On Fri, Jan 23, 2009 at 12:34:26PM -0800, Rez wrote:
>
> I may be out of line here but doesn't the new company realize that CVS
> has been abandoned and not developed for about 8 yrs or more now?
CVS is well established and still works well for quite a few
respectable open source projects (mostly prominently in *BSD
land, though FreeBSD switched to SVN recently).
And would you believe it, some people are actually working on
re-implementing CVS from scratch: http://www.opencvs.org
So no, it's not exactly been abandoned and unmaintained.
You could also put it as "cvs has been feature-complete and
very stable for about 8 years now".
And Subversion is still much, much more volatile than CVS
probably ever was. Did anyone here not have problems during
the 1.4->1.5 migration? Realistically speaking, I'm not expecting
the 1.5->1.6 migration will be any easier.
I don't think "use Subversion" is a very good answer to the
question "is there a way to convert from SVN to CVS?"
Jason probably already knew that using Subversion was not an option,
else he would not have asked here.
Maintaining a Subversion setup is certainly more involved than
simply running plain-old CVS, which most likely won't change much
ever again.
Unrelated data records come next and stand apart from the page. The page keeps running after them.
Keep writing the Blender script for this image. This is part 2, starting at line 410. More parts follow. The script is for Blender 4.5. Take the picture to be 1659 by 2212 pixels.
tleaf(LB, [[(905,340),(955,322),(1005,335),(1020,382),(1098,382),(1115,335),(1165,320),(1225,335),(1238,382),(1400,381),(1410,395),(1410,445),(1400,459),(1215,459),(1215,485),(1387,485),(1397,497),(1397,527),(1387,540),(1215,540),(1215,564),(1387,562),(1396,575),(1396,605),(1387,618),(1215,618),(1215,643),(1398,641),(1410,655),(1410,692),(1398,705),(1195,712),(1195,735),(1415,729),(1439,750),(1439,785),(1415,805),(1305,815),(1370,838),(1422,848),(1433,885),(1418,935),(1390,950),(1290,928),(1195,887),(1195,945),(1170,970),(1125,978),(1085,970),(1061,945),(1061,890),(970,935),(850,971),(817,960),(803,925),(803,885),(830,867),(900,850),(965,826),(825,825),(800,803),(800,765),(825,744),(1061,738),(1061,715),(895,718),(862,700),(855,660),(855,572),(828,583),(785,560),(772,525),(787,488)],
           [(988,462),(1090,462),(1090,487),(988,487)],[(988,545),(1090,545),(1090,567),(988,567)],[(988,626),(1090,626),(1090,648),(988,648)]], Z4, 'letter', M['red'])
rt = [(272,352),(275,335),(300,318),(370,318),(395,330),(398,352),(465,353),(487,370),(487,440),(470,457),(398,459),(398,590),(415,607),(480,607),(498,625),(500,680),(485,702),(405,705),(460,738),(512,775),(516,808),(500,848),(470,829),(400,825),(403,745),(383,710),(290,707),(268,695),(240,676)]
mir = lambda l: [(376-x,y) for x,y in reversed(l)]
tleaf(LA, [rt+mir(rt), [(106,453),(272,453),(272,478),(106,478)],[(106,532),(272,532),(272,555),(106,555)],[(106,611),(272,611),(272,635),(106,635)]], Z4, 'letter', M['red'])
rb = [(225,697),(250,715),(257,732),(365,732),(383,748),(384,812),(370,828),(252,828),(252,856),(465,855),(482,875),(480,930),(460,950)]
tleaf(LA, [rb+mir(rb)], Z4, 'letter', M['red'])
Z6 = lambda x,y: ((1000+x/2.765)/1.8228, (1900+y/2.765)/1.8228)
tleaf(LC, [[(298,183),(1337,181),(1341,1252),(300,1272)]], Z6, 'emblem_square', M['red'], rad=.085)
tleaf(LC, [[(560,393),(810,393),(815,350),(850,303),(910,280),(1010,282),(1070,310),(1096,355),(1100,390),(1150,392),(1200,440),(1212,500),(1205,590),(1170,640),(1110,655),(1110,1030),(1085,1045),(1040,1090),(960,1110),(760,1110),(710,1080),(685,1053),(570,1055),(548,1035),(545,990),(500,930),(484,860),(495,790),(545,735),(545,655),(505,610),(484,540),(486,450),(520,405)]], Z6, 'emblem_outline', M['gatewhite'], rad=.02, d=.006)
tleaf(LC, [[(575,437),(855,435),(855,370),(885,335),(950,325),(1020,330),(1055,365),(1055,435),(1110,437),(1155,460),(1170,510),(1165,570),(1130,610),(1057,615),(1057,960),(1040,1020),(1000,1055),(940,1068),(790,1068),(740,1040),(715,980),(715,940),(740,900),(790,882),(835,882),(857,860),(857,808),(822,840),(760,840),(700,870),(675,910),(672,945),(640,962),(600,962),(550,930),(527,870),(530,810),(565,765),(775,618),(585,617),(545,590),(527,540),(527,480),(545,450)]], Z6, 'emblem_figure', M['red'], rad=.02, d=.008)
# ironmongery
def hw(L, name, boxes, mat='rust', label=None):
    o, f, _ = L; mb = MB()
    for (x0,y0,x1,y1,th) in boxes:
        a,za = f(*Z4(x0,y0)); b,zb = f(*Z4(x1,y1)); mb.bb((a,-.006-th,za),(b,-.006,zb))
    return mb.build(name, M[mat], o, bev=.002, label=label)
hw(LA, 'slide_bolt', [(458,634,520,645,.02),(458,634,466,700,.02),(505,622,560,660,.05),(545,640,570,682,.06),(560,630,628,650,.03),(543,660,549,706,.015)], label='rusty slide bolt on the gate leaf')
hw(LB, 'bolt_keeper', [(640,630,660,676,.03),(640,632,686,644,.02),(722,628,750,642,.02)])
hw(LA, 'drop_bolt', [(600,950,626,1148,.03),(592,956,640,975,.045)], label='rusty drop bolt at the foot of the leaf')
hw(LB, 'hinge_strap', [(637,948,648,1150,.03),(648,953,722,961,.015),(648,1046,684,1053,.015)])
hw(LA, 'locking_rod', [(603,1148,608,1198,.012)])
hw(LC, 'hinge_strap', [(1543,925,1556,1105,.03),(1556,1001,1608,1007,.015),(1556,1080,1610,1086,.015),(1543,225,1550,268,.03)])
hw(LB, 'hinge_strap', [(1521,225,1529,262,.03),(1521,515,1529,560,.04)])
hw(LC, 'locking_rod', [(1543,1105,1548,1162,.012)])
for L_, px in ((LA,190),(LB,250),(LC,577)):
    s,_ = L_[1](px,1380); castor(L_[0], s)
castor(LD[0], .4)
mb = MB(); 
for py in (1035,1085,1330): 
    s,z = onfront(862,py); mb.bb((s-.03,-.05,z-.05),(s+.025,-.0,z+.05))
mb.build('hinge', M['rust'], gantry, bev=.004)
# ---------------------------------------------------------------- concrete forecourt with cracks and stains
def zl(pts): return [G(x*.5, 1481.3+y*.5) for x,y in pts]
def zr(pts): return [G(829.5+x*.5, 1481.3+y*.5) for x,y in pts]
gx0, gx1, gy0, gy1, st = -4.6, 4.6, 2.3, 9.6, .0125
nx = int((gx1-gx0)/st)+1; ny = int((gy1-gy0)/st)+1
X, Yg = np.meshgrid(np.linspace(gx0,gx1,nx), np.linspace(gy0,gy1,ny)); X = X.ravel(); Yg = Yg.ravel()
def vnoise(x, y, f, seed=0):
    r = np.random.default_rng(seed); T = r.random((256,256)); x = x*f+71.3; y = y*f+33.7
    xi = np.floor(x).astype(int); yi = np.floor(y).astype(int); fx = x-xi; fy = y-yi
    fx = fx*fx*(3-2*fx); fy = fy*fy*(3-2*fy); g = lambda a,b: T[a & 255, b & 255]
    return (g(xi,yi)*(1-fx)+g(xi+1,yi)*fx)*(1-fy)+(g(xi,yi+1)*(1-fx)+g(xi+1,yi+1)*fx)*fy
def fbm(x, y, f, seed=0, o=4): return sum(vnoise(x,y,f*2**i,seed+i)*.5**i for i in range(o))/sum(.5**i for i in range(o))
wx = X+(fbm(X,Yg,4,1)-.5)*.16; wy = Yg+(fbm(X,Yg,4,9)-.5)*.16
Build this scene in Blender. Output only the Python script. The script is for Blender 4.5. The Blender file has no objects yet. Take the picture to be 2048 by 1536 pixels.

If you don't benefit from what Subversion has to
offer on top of CVS, why bother?
And no, Jason, I've never heard of such a conversion tool, either.
But I see no reason why such a conversion should not be possible
to implement, with a few caveats, like directory moves showing up
as many deletions and modifications and additions of individual files.
If you can't find one, maybe you can get your company to pay you
for writing one and making it available under an open source license?